-- BEGIN --

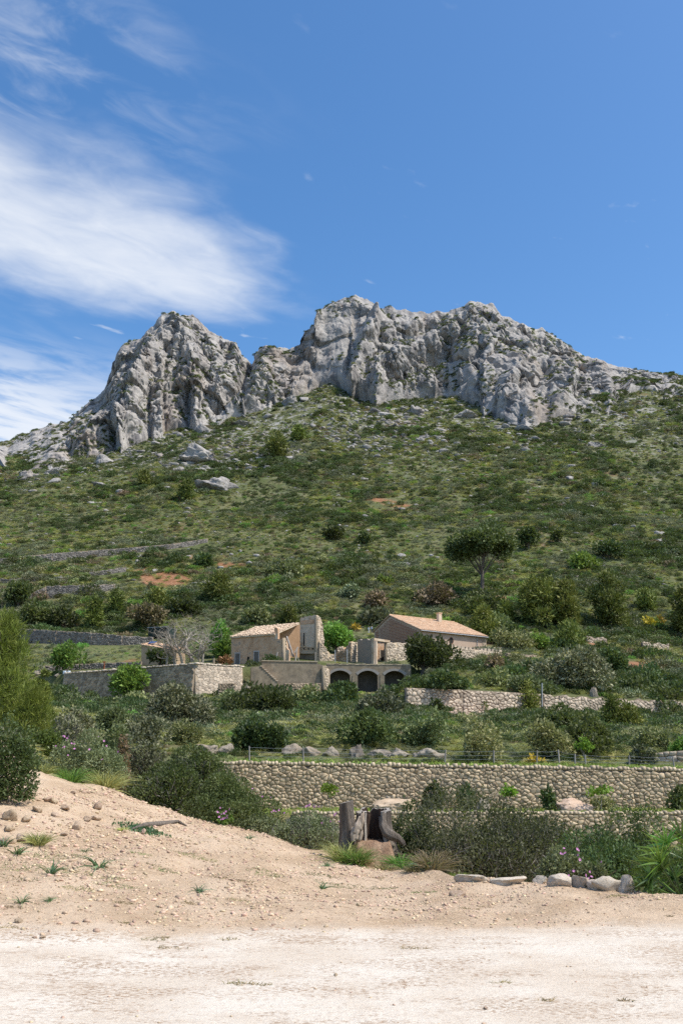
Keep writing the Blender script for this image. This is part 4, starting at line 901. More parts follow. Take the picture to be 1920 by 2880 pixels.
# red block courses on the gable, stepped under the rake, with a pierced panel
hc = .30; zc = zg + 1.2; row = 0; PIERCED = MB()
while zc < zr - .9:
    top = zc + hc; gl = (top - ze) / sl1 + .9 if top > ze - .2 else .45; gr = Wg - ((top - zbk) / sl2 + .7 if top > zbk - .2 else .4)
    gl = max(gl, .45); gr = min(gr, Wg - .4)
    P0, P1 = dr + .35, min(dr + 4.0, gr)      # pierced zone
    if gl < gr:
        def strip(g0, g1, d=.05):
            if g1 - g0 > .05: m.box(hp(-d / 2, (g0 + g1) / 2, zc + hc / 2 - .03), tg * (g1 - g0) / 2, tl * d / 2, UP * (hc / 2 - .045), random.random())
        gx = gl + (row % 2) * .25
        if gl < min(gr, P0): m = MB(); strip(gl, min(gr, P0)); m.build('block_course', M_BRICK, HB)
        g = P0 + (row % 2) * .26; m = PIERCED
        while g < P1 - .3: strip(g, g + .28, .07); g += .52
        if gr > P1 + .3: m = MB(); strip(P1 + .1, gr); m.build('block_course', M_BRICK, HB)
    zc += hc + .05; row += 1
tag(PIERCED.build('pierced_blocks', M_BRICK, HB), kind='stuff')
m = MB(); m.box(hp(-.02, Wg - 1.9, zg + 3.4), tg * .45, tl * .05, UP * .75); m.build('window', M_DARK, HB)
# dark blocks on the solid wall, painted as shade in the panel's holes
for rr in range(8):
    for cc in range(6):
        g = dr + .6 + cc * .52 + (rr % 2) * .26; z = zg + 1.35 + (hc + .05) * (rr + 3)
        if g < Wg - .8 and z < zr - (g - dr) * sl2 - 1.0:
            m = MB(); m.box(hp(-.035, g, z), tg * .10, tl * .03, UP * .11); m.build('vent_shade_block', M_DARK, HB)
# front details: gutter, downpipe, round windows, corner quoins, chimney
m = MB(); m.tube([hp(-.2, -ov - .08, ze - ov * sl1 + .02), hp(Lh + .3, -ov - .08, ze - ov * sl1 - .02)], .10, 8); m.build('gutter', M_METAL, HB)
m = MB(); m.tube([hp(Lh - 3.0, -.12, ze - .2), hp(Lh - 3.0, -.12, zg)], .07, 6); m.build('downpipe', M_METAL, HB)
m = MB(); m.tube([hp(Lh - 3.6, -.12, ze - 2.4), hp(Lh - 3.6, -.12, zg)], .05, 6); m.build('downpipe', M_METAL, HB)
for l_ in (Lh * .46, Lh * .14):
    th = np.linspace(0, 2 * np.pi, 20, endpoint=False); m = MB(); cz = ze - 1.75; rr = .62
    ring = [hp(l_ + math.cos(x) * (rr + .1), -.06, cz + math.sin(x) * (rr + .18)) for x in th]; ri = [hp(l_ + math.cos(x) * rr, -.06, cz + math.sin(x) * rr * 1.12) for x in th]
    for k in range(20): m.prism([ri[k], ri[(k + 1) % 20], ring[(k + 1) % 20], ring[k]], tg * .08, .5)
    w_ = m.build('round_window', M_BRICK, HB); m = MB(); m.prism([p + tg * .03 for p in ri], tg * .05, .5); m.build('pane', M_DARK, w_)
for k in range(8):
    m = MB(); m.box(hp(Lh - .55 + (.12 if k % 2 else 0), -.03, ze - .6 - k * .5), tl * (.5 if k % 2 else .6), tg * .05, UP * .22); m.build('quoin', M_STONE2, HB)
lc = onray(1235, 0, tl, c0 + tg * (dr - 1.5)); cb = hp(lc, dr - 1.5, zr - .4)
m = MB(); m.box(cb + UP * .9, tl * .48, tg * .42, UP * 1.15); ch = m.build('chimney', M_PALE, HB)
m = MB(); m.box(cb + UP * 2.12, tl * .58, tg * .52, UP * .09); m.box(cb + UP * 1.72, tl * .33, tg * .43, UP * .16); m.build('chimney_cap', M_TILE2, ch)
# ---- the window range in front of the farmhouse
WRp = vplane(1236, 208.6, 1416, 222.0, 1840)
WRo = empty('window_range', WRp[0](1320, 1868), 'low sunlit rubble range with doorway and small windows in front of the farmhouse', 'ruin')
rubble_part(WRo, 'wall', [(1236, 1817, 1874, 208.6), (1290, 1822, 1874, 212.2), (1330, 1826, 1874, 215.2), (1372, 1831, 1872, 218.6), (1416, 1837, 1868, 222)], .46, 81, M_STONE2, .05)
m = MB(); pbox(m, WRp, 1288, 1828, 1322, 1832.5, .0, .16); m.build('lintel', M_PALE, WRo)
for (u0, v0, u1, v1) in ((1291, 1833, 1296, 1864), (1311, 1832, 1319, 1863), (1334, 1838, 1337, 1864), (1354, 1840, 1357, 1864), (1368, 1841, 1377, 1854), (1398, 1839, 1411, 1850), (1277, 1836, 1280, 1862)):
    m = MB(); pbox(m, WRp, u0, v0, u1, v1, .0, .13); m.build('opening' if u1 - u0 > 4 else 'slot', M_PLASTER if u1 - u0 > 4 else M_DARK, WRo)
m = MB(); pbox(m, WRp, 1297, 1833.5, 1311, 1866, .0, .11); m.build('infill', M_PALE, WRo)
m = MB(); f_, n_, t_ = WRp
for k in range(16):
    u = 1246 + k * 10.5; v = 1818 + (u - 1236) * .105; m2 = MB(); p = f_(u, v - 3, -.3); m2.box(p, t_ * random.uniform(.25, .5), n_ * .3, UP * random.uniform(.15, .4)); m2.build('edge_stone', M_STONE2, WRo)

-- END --

Repeat the listing verbatim. Skip the pictures.

Keep writing the Blender script for this image. This is part 4, starting at line 901. More parts follow. Take the picture to be 1920 by 2880 pixels.
# red block courses on the gable, stepped under the rake, with a pierced panel
hc = .30; zc = zg + 1.2; row = 0; PIERCED = MB()
while zc < zr - .9:
    top = zc + hc; gl = (top - ze) / sl1 + .9 if top > ze - .2 else .45; gr = Wg - ((top - zbk) / sl2 + .7 if top > zbk - .2 else .4)
    gl = max(gl, .45); gr = min(gr, Wg - .4)
    P0, P1 = dr + .35, min(dr + 4.0, gr)      # pierced zone
    if gl < gr:
        def strip(g0, g1, d=.05):
            if g1 - g0 > .05: m.box(hp(-d / 2, (g0 + g1) / 2, zc + hc / 2 - .03), tg * (g1 - g0) / 2, tl * d / 2, UP * (hc / 2 - .045), random.random())
        gx = gl + (row % 2) * .25
        if gl < min(gr, P0): m = MB(); strip(gl, min(gr, P0)); m.build('block_course', M_BRICK, HB)
        g = P0 + (row % 2) * .26; m = PIERCED
        while g < P1 - .3: strip(g, g + .28, .07); g += .52
        if gr > P1 + .3: m = MB(); strip(P1 + .1, gr); m.build('block_course', M_BRICK, HB)
    zc += hc + .05; row += 1
tag(PIERCED.build('pierced_blocks', M_BRICK, HB), kind='stuff')
m = MB(); m.box(hp(-.02, Wg - 1.9, zg + 3.4), tg * .45, tl * .05, UP * .75); m.build('window', M_DARK, HB)
# dark blocks on the solid wall, painted as shade in the panel's holes
for rr in range(8):
    for cc in range(6):
        g = dr + .6 + cc * .52 + (rr % 2) * .26; z = zg + 1.35 + (hc + .05) * (rr + 3)
        if g < Wg - .8 and z < zr - (g - dr) * sl2 - 1.0:
            m = MB(); m.box(hp(-.035, g, z), tg * .10, tl * .03, UP * .11); m.build('vent_shade_block', M_DARK, HB)
# front details: gutter, downpipe, round windows, corner quoins, chimney
m = MB(); m.tube([hp(-.2, -ov - .08, ze - ov * sl1 + .02), hp(Lh + .3, -ov - .08, ze - ov * sl1 - .02)], .10, 8); m.build('gutter', M_METAL, HB)
m = MB(); m.tube([hp(Lh - 3.0, -.12, ze - .2), hp(Lh - 3.0, -.12, zg)], .07, 6); m.build('downpipe', M_METAL, HB)
m = MB(); m.tube([hp(Lh - 3.6, -.12, ze - 2.4), hp(Lh - 3.6, -.12, zg)], .05, 6); m.build('downpipe', M_METAL, HB)
for l_ in (Lh * .46, Lh * .14):
    th = np.linspace(0, 2 * np.pi, 20, endpoint=False); m = MB(); cz = ze - 1.75; rr = .62
    ring = [hp(l_ + math.cos(x) * (rr + .1), -.06, cz + math.sin(x) * (rr + .18)) for x in th]; ri = [hp(l_ + math.cos(x) * rr, -.06, cz + math.sin(x) * rr * 1.12) for x in th]
    for k in range(20): m.prism([ri[k], ri[(k + 1) % 20], ring[(k + 1) % 20], ring[k]], tg * .08, .5)
    w_ = m.build('round_window', M_BRICK, HB); m = MB(); m.prism([p + tg * .03 for p in ri], tg * .05, .5); m.build('pane', M_DARK, w_)
for k in range(8):
    m = MB(); m.box(hp(Lh - .55 + (.12 if k % 2 else 0), -.03, ze - .6 - k * .5), tl * (.5 if k % 2 else .6), tg * .05, UP * .22); m.build('quoin', M_STONE2, HB)
lc = onray(1235, 0, tl, c0 + tg * (dr - 1.5)); cb = hp(lc, dr - 1.5, zr - .4)
m = MB(); m.box(cb + UP * .9, tl * .48, tg * .42, UP * 1.15); ch = m.build('chimney', M_PALE, HB)
m = MB(); m.box(cb + UP * 2.12, tl * .58, tg * .52, UP * .09); m.box(cb + UP * 1.72, tl * .33, tg * .43, UP * .16); m.build('chimney_cap', M_TILE2, ch)
# ---- the window range in front of the farmhouse
WRp = vplane(1236, 208.6, 1416, 222.0, 1840)
WRo = empty('window_range', WRp[0](1320, 1868), 'low sunlit rubble range with doorway and small windows in front of the farmhouse', 'ruin')
rubble_part(WRo, 'wall', [(1236, 1817, 1874, 208.6), (1290, 1822, 1874, 212.2), (1330, 1826, 1874, 215.2), (1372, 1831, 1872, 218.6), (1416, 1837, 1868, 222)], .46, 81, M_STONE2, .05)
m = MB(); pbox(m, WRp, 1288, 1828, 1322, 1832.5, .0, .16); m.build('lintel', M_PALE, WRo)
for (u0, v0, u1, v1) in ((1291, 1833, 1296, 1864), (1311, 1832, 1319, 1863), (1334, 1838, 1337, 1864), (1354, 1840, 1357, 1864), (1368, 1841, 1377, 1854), (1398, 1839, 1411, 1850), (1277, 1836, 1280, 1862)):
    m = MB(); pbox(m, WRp, u0, v0, u1, v1, .0, .13); m.build('opening' if u1 - u0 > 4 else 'slot', M_PLASTER if u1 - u0 > 4 else M_DARK, WRo)
m = MB(); pbox(m, WRp, 1297, 1833.5, 1311, 1866, .0, .11); m.build('infill', M_PALE, WRo)
m = MB(); f_, n_, t_ = WRp
for k in range(16):
    u = 1246 + k * 10.5; v = 1818 + (u - 1236) * .105; m2 = MB(); p = f_(u, v - 3, -.3); m2.box(p, t_ * random.uniform(.25, .5), n_ * .3, UP * random.uniform(.15, .4)); m2.build('edge_stone', M_STONE2, WRo)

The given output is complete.